E o palhaço, o que é?

Uma das mais chocantes lições da vida, eu a aprendi com um filho de criação. Nós o recolhemos quando ele tinha apenas quatro anos. Mas não sabíamos já estar, ele, todo machucado na alma e no espírito, formado por uma escola de sobrevivência que era a da violência e do individualismo. Propusemo-nos – a família toda, minha mulher, eu, os outros filhos – a dar-lhe atenções especiais, esbanjamento de amor, no desejo de suprir-lhe as carências afetivas e de aliviar-lhe as feridas da alma.

O menino tornou-se nosso filho, verdadeiramente um filho. Foi cuidado e educado com delicadeza extrema, nos melhores colégios, participando de todo o universo familiar: férias na praia, cursos de arte, de música, clubes recreativos, viagens. Mas nada dava certo. Fomos chamados, por cada escola que ele freqüentou – junto com os outros irmãos – para que fizéssemos sua transferência, pois nenhum professor o suportava, tal a rebeldia. Até que, vendo-o brincar sozinho e frequentemente, percebi suas habilidades manuais, a facilidade com que lidava com ferramentas, com que fazia seus próprios brinquedos. Deu-me um estalo e fui conversar com o então diretor do SESI, meu amigo, o saudoso professor Boscolo. Imediatamente ele entendeu e concordou comigo: seriam os cursos técnicos os ideais para o meu menino de criação.

A transformação foi quase inacreditável. O garoto se tornou outra pessoa, suas habilidades se desenvolveram, logo começou a estagiar em indústria poderosa, o salário depositado em poupança.

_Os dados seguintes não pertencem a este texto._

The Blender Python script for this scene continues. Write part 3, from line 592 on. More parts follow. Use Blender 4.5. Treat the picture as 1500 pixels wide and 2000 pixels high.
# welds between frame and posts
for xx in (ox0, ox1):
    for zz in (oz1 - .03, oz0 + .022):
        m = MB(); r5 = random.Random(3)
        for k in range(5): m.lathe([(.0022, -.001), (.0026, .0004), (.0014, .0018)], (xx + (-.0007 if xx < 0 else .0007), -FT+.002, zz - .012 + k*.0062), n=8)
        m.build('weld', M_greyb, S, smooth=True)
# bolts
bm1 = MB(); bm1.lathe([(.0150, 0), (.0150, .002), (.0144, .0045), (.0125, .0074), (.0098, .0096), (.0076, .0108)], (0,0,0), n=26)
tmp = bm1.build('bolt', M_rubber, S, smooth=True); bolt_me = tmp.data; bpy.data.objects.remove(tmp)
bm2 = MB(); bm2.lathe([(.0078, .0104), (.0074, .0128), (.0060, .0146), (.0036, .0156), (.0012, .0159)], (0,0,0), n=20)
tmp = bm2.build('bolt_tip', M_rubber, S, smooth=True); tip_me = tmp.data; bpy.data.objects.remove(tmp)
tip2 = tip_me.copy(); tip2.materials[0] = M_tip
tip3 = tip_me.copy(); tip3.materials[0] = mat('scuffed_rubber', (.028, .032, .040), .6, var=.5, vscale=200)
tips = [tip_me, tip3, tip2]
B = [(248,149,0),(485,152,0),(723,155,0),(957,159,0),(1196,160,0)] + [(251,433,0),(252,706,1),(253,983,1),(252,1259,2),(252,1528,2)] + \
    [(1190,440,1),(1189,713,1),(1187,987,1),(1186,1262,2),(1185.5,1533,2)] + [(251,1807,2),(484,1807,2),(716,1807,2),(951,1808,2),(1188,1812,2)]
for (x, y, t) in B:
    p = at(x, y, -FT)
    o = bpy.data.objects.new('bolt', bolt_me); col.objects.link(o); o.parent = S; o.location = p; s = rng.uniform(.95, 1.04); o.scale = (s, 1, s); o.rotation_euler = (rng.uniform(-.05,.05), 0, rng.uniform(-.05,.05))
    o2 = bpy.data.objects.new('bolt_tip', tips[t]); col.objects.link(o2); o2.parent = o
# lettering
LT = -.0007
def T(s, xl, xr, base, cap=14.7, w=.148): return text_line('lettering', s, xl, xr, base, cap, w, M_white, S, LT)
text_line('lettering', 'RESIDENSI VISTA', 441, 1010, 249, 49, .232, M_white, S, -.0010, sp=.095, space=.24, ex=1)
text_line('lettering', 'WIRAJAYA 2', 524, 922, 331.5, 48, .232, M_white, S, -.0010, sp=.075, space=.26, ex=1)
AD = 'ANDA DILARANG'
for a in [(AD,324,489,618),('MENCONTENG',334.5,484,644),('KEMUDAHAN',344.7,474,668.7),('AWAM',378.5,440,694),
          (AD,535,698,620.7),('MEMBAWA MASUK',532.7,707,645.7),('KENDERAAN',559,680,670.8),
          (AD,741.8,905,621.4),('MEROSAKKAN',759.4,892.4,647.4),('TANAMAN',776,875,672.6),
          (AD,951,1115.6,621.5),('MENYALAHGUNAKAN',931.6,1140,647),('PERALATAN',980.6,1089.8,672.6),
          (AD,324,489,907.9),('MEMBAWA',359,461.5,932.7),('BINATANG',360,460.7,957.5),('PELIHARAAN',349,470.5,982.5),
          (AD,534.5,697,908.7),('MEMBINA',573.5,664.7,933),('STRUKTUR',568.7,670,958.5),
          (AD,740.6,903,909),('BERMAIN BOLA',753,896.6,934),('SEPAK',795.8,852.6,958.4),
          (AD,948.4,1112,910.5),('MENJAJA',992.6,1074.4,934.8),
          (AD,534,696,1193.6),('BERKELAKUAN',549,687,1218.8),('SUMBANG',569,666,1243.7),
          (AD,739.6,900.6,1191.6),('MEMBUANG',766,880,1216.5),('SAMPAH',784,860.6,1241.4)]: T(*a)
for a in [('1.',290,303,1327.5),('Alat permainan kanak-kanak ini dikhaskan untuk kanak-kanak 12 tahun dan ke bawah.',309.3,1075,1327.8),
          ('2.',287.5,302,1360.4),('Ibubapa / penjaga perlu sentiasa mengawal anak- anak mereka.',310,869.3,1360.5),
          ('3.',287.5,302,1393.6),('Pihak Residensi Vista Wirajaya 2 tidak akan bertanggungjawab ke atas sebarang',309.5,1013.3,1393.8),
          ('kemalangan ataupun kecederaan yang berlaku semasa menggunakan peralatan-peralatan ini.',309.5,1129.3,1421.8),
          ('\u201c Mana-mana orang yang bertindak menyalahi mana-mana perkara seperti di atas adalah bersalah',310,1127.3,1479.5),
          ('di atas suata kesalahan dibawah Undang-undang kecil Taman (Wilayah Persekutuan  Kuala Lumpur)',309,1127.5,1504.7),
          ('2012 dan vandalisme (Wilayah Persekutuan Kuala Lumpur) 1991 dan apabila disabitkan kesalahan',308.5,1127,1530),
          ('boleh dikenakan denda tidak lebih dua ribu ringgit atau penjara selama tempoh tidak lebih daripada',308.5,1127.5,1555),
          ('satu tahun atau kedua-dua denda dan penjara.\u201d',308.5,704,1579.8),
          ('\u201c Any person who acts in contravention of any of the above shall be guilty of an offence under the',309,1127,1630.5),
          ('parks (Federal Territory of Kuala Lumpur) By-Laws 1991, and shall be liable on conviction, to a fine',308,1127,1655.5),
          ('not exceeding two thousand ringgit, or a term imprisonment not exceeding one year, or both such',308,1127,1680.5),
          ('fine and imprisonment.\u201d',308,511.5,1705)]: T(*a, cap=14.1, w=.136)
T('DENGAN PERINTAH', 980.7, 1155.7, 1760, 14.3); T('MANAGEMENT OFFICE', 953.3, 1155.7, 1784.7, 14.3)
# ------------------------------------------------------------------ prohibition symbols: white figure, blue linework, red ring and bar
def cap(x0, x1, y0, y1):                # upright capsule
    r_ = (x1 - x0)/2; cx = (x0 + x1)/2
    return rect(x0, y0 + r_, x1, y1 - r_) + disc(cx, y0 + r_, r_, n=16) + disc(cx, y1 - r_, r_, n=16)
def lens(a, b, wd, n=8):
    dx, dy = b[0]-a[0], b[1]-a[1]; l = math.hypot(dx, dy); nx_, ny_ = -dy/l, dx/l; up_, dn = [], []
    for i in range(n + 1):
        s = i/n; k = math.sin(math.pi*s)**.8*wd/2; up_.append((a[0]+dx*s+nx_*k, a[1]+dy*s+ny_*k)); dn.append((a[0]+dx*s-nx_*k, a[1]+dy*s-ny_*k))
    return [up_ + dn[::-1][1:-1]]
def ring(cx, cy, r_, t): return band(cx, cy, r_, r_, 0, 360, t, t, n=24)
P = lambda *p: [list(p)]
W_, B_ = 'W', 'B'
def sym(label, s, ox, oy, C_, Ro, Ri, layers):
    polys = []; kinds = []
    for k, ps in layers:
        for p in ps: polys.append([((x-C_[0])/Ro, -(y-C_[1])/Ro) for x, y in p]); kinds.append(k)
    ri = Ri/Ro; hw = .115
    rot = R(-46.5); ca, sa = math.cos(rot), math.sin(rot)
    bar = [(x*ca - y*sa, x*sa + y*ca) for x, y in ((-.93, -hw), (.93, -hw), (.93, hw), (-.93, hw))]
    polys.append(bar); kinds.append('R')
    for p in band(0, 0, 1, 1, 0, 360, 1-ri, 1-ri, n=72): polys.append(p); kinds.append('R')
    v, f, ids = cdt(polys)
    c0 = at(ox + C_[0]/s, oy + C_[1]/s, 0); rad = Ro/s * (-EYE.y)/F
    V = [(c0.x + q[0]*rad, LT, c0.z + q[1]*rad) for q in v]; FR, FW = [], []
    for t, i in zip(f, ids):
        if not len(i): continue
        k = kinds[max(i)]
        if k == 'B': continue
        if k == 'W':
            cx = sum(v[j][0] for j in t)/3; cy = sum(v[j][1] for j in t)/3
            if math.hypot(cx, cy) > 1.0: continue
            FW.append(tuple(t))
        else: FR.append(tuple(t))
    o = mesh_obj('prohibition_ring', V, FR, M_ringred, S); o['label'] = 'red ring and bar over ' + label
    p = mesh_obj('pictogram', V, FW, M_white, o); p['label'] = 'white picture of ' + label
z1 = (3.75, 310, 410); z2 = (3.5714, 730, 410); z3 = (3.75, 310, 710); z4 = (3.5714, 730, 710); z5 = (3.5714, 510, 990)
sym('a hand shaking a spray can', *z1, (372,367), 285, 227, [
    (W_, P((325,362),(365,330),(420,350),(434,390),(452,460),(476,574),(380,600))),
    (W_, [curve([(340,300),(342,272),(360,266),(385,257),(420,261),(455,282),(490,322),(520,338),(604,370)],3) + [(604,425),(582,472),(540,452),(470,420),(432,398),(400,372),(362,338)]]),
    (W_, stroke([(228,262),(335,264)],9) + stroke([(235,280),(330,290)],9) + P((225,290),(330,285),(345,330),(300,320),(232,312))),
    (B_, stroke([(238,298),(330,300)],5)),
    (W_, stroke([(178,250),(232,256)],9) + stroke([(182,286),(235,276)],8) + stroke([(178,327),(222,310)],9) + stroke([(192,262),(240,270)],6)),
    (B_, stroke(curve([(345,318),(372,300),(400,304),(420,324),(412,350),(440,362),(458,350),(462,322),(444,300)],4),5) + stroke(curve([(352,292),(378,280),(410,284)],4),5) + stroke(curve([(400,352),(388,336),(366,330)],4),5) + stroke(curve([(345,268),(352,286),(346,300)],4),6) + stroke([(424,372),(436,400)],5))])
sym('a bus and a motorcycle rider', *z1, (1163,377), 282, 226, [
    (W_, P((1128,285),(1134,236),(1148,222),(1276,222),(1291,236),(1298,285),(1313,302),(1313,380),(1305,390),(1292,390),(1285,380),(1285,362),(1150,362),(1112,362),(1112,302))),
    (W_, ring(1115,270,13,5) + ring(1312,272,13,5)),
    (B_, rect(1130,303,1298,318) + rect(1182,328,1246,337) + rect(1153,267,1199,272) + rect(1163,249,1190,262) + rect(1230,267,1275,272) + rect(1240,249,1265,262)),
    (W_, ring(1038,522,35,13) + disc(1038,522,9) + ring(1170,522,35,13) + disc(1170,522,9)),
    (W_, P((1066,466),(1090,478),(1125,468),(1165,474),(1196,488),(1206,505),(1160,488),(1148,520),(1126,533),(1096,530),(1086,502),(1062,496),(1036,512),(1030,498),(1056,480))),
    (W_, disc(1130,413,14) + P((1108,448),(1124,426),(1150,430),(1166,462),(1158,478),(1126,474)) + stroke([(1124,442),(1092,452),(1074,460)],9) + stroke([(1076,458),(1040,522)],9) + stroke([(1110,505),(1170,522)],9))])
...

Ele – ao contrário dos meus filhos da carne – era um garoto de uma objetividade impressionante, ligado ao mundo concreto e real, sem qualquer filosofação ou indagações intelectuais. Um dia, ele desapareceu. Nunca mais o vi. Depois de 25 anos, ainda sinto saudade.

Estou querendo dizer do quanto me amarguro ao ver, hoje, crianças e adolescentes prisioneiros do computador, dos celulares, dos jogos e do lado pernicioso da admirável internet. Há coisas na vida de uma criança que farão falta pelo resto da existência. O calor humano, os cuidados, a intimidade com a natureza, o reino da fantasia, fábulas, lendas, histórias da carochinha, orações ao pé da cama. Que criança ou adolescente sabe, hoje, qual o sabor da manga apanhada no alto da árvore? E o da jabuticaba tirada do pé? E nadar no rio? E correr pelas ruas descalço, sem camina, cabelos ao vento? E inventar seu próprio brinquedo?

A não ser o “Circo Soleil”, na televisão, quantas crianças já foram a circos, se ainda eles existem? Quando chegavam, desfilando pelas ruas da cidade, os circos eram a alegria e a festa das gentes. “Hoje, tem marmelada?” – gritava o palhaço. E a criançada: “Tem,sim senhor.” E prosseguia: “Hoje, tem goiabada?” E o coro infantil: “Tem,sim senhor.” Para, enfim, o palhaço provocar: “E o palhaço, o que é?” Os gritos aumentavam: “É ladrão de muié.”

Minha geração é culpada, perante a história, de ter deixado morrer esse universo de singelezas. Seremos réus até o fim dos tempos, pelo crime de transformar crianças em robôs. Bom dia.